_Work to be completed_: Take the lines from the beginning of the material through the line containing "LAMP_COL = (1.0, 0.89, 0.81)" and retype them exactly, leaving the pictures out.

_Data shown_:

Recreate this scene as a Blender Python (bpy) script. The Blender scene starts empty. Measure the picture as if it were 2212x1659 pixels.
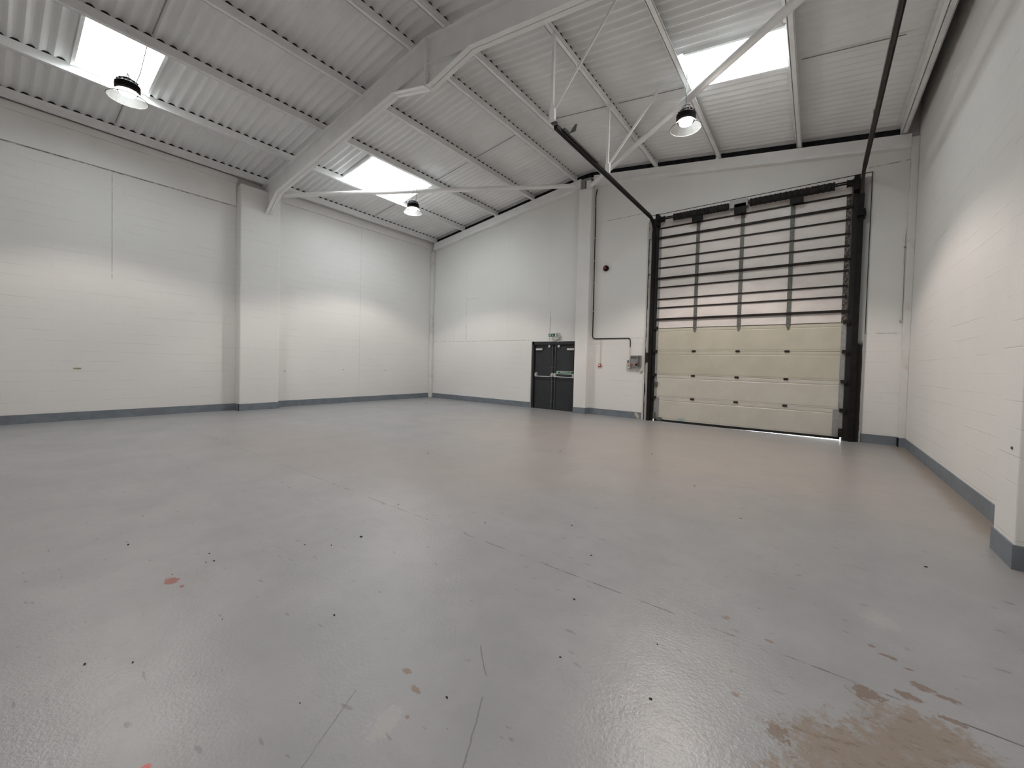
import bpy, math, random
from mathutils import Vector, Matrix
random.seed(7)
SC = bpy.context.scene
COL = SC.collection

# ------------------------------------------------------------------ camera
YAW, PITCH, ROLL = -0.647601, -0.024615, 0.026081
FPX, CX, CY, W, H = 866.885, 1104.953, 807.352, 2212.0, 1659.0
fwd = Vector((math.sin(YAW)*math.cos(PITCH), math.cos(YAW)*math.cos(PITCH), math.sin(PITCH)))
rgt = Vector((math.cos(YAW), -math.sin(YAW), 0))
upv = rgt.cross(fwd)
r2 = rgt*math.cos(ROLL) + upv*math.sin(ROLL)
u2 = -rgt*math.sin(ROLL) + upv*math.cos(ROLL)
cd = bpy.data.cameras.new('camera')
cam = bpy.data.objects.new('camera', cd)
COL.objects.link(cam)
m = Matrix((r2, u2, -fwd)).transposed().to_4x4()
m.translation = Vector((0, 0, 1.5))
cam.matrix_world = m
cd.sensor_width = 36.0
cd.lens = FPX/W*36.0
cd.shift_x = (W/2-CX)/W
cd.shift_y = (CY-H/2)/W
cd.clip_start = 0.05
SC.camera = cam

# ------------------------------------------------------------------ world, exposure, light
SC.view_settings.view_transform = 'Standard'
SC.view_settings.look = 'None'
SC.view_settings.gamma = 1.0
SC.view_settings.use_curve_mapping = False
SC.view_settings.exposure = 0.03
SC.cycles.adaptive_threshold = 0.02
SC.cycles.max_bounces = 8
wd = bpy.data.worlds.new('overcast_sky')
SC.world = wd
wd.use_nodes = True
bg = wd.node_tree.nodes['Background']
bg.inputs['Color'].default_value = (0.93, 0.97, 1.0, 1)
SKY = 16.0
bg.inputs['Strength'].default_value = SKY

LAMP_W = 330.0
UPLIGHT = 24.0
LAMP_COL = (1.0, 0.89, 0.81)

# ------------------------------------------------------------------ constants of the place
D = 11.512            # inner face of the back wall
XL, XR = -12.994, 1.511
YN = -8.3
RX, SL = -5.88, 0.14  # ridge line and roof slope
YF = 5.0              # portal frame


def zpb(x):           # underside of the purlins
    return 7.42 - SL*abs(x-RX)


def zsh(x):           # middle of the corrugated sheet
    return 7.42 + 0.222 - SL*math.sqrt((x-RX)**2+0.06)


# ------------------------------------------------------------------ node helpers
class NT:
    def __init__(s, name):
        s.m = bpy.data.materials.new(name)
        s.m.use_nodes = True
        s.t = s.m.node_tree
        s.b = s.t.nodes['Principled BSDF']
        s.out = s.t.nodes['Material Output']
        s._pos = None

    def n(s, typ, **kw):
        x = s.t.nodes.new(typ)
        for k, v in kw.items():
            setattr(x, k, v)
        return x

    def link(s, a, b):
        s.t.links.new(a, b)

    def setin(s, sock, v):
        if isinstance(v, bpy.types.NodeSocket):
            s.link(v, sock)
        else:
            sock.default_value = v

    def f(s, op, a, b=0.0, c=0.0):
        x = s.n('ShaderNodeMath', operation=op)
        for i, v in enumerate((a, b, c)):
            s.setin(x.inputs[i], v)
        return x.outputs[0]

    def add(s, a, b): return s.f('ADD', a, b)
    def sub(s, a, b): return s.f('SUBTRACT', a, b)
    def mul(s, a, b): return s.f('MULTIPLY', a, b)
    def mx(s, a, b): return s.f('MAXIMUM', a, b)
    def mn(s, a, b): return s.f('MINIMUM', a, b)

    def ss(s, v, lo, hi, a=0.0, b=1.0):
        x = s.n('ShaderNodeMapRange', interpolation_type='SMOOTHSTEP')
        s.setin(x.inputs['Value'], v)
        if lo > hi:
            lo, hi, a, b = hi, lo, b, a
        x.inputs['From Min'].default_value = lo
        x.inputs['From Max'].default_value = hi
        x.inputs['To Min'].default_value = a
        x.inputs['To Max'].default_value = b
        return x.outputs[0]

    def pos(s):
        if s._pos is None:
            g = s.n('ShaderNodeNewGeometry')
            sp = s.n('ShaderNodeSeparateXYZ')
            s.link(g.outputs['Position'], sp.inputs[0])
            s._pos = (sp.outputs[0], sp.outputs[1], sp.outputs[2], g.outputs['Position'])
        return s._pos

    def vec(s, x, y, z):
        c = s.n('ShaderNodeCombineXYZ')
        for i, v in enumerate((x, y, z)):
            s.setin(c.inputs[i], v)
        return c.outputs[0]

    def noise(s, scale, detail=3.0, rough=0.55, vec=None, dist=0.0):
        x = s.n('ShaderNodeTexNoise')
        s.link(vec if vec is not None else s.pos()[3], x.inputs['Vector'])
        x.inputs['Scale'].default_value = scale
        x.inputs['Detail'].default_value = detail
        x.inputs['Roughness'].default_value = rough
        x.inputs['Distortion'].default_value = dist
        return x.outputs['Fac']

    def mix(s, f, a, b):
        x = s.n('ShaderNodeMix', data_type='RGBA')
        s.setin(x.inputs[0], f)
        for i, v in ((6, a), (7, b)):
            if isinstance(v, tuple) and len(v) == 3:
                v = v+(1,)
            s.setin(x.inputs[i], v)
        return x.outputs[2]

    def bump(s, h, strength=0.3, dist=0.01):
        x = s.n('ShaderNodeBump')
        x.inputs['Strength'].default_value = strength
        x.inputs['Distance'].default_value = dist
        s.link(h, x.inputs['Height'])
        s.link(x.outputs[0], s.b.inputs['Normal'])

    def base(s, c):
        s.setin(s.b.inputs['Base Color'], c+(1,) if isinstance(c, tuple) else c)

    def rough(s, v):
        s.setin(s.b.inputs['Roughness'], v)


def plain(name, col, rough=0.6, metal=0.0, var=0.06, scale=9.0, bump=0.0, spec=0.5):
    t = NT(name)
    a = tuple(max(0, c*(1-var)) for c in col)
    b = tuple(min(1, c*(1+var)) for c in col)
    n = t.noise(scale)
    t.base(t.mix(t.ss(n, 0.3, 0.7), a, b))
    t.rough(rough)
    t.b.inputs['Metallic'].default_value = metal
    t.b.inputs['Specular IOR Level'].default_value = spec
    if bump:
        t.bump(t.noise(scale*14), bump, 0.004)
    return t.m


def stained(name, cols, scale, lo, hi, rough=0.6, stretch=(1, 1, 1)):
    t = NT(name)
    x, y, z, p = t.pos()
    v = t.vec(t.mul(x, stretch[0]), t.mul(y, stretch[1]), t.mul(z, stretch[2]))
    n = t.noise(scale, 4, 0.6, v)
    t.base(t.mix(t.ss(n, lo, hi), cols[0], cols[1]))
    t.rough(rough)
    return t.m


WHITE = (0.78, 0.77, 0.75)
M = {}
M['steel'] = plain('white_painted_steel', (0.89, 0.89, 0.885), 0.5, var=0.03, scale=3)
M['purlin'] = plain('white_painted_purlin', (0.88, 0.885, 0.88), 0.5, var=0.04, scale=4)
M['filler'] = plain('dark_gap_shade', (0.012, 0.012, 0.012), 0.9)  # near-black, stands for shade in the gaps under the roof sheet
M['black'] = plain('black_painted_metal', (0.010, 0.009, 0.009), 0.55, var=0.3, spec=0.2)
M['rail'] = plain('dark_brown_steel', (0.020, 0.016, 0.014), 0.5, var=0.3, spec=0.2)
M['galv'] = plain('galvanised_steel', (0.125, 0.13, 0.12), 0.5, 0.3, var=0.35, scale=40)
M['galv_lt'] = plain('grey_galvanised_plate', (0.30, 0.305, 0.30), 0.5, 0.2, var=0.1, scale=20)
M['grime'] = stained('grimy_side_stile', ((0.03, 0.024, 0.022), (0.22, 0.19, 0.18)), 26, 0.45, 0.62)
M['panel_up'] = stained('dull_pinkish_door_panel', ((0.68, 0.625, 0.60), (0.76, 0.715, 0.69)), 2.2, 0.3, 0.7, 0.5, (1, 1, 2))
M['panel_cream'] = stained('cream_door_panel', ((0.495, 0.468, 0.385), (0.545, 0.515, 0.43)), 2.5, 0.3, 0.7, 0.45)
M['panel_low'] = stained('off_white_door_panel', ((0.57, 0.545, 0.47), (0.62, 0.59, 0.52)), 2.5, 0.3, 0.7, 0.4)


def low_panel():
    t = NT('off_white_door_panel')
    x, y, z, p = t.pos()
    n = t.noise(2.5, 4, 0.6)
    c = t.mix(t.ss(n, 0.3, 0.7), (0.56, 0.535, 0.475), (0.61, 0.585, 0.525))
    ex, ez = t.mul(t.sub(x, -2.86), 5.5), t.mul(t.sub(z, 0.08), 9.0)
    r = t.f('SQRT', t.add(t.mul(ex, ex), t.mul(ez, ez)))
    c = t.mix(t.mul(t.ss(r, 1.0, 0.0, 0, 1), 0.65), c, (0.20, 0.36, 0.42))
    t.base(c)
    t.rough(0.38)
    return t.m


M['panel_low'] = low_panel()
M['rubber'] = plain('black_rubber', (0.008, 0.008, 0.008), 0.8)
M['anthracite'] = plain('anthracite_door_paint', (0.023, 0.026, 0.031), 0.5, var=0.08, scale=6)
M['anth_dark'] = plain('dark_frame_paint', (0.014, 0.015, 0.017), 0.5, var=0.08)
M['silver'] = plain('silver_paint', (0.55, 0.55, 0.55), 0.35, 0.3, var=0.03)
M['rod'] = plain('grey_latch_rod', (0.15, 0.155, 0.16), 0.4, 0.4, var=0.05)
M['green'] = plain('exit_sign_green', (0.005, 0.10, 0.055), 0.4, var=0.02)
M['signwhite'] = plain('sign_white', (0.75, 0.78, 0.75), 0.5, var=0.02)
M['red'] = plain('red_plastic', (0.33, 0.025, 0.02), 0.4, var=0.05)
M['greybox'] = plain('grey_plastic', (0.25, 0.25, 0.25), 0.5, var=0.05)
M['beige'] = plain('aged_cream_plastic', (0.52, 0.48, 0.40), 0.5, var=0.05)
M['white_pl'] = plain('white_plastic', (0.66, 0.64, 0.60), 0.5, var=0.03)
M['base'] = plain('grey_skirting_paint', (0.175, 0.20, 0.23), 0.5, var=0.1, scale=5)
M['clad'] = plain('dark_gable_cladding', (0.018, 0.018, 0.024), 0.7, var=0.3)
M['ground'] = plain('pale_concrete_yard', (0.5, 0.5, 0.48), 0.9)
M['chip'] = plain('dark_dirt', (0.02, 0.018, 0.016), 0.9)
M['spring'] = stained('greasy_black_spring', ((0.006, 0.005, 0.005), (0.035, 0.03, 0.028)), 7, 0.5, 0.8, 0.8)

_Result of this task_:
Recreate this scene as a Blender Python (bpy) script. The Blender scene starts empty. Measure the picture as if it were 2212x1659 pixels.
import bpy, math, random
from mathutils import Vector, Matrix
random.seed(7)
SC = bpy.context.scene
COL = SC.collection

# ------------------------------------------------------------------ camera
YAW, PITCH, ROLL = -0.647601, -0.024615, 0.026081
FPX, CX, CY, W, H = 866.885, 1104.953, 807.352, 2212.0, 1659.0
fwd = Vector((math.sin(YAW)*math.cos(PITCH), math.cos(YAW)*math.cos(PITCH), math.sin(PITCH)))
rgt = Vector((math.cos(YAW), -math.sin(YAW), 0))
upv = rgt.cross(fwd)
r2 = rgt*math.cos(ROLL) + upv*math.sin(ROLL)
u2 = -rgt*math.sin(ROLL) + upv*math.cos(ROLL)
cd = bpy.data.cameras.new('camera')
cam = bpy.data.objects.new('camera', cd)
COL.objects.link(cam)
m = Matrix((r2, u2, -fwd)).transposed().to_4x4()
m.translation = Vector((0, 0, 1.5))
cam.matrix_world = m
cd.sensor_width = 36.0
cd.lens = FPX/W*36.0
cd.shift_x = (W/2-CX)/W
cd.shift_y = (CY-H/2)/W
cd.clip_start = 0.05
SC.camera = cam

# ------------------------------------------------------------------ world, exposure, light
SC.view_settings.view_transform = 'Standard'
SC.view_settings.look = 'None'
SC.view_settings.gamma = 1.0
SC.view_settings.use_curve_mapping = False
SC.view_settings.exposure = 0.03
SC.cycles.adaptive_threshold = 0.02
SC.cycles.max_bounces = 8
wd = bpy.data.worlds.new('overcast_sky')
SC.world = wd
wd.use_nodes = True
bg = wd.node_tree.nodes['Background']
bg.inputs['Color'].default_value = (0.93, 0.97, 1.0, 1)
SKY = 16.0
bg.inputs['Strength'].default_value = SKY

LAMP_W = 330.0
UPLIGHT = 24.0
LAMP_COL = (1.0, 0.89, 0.81)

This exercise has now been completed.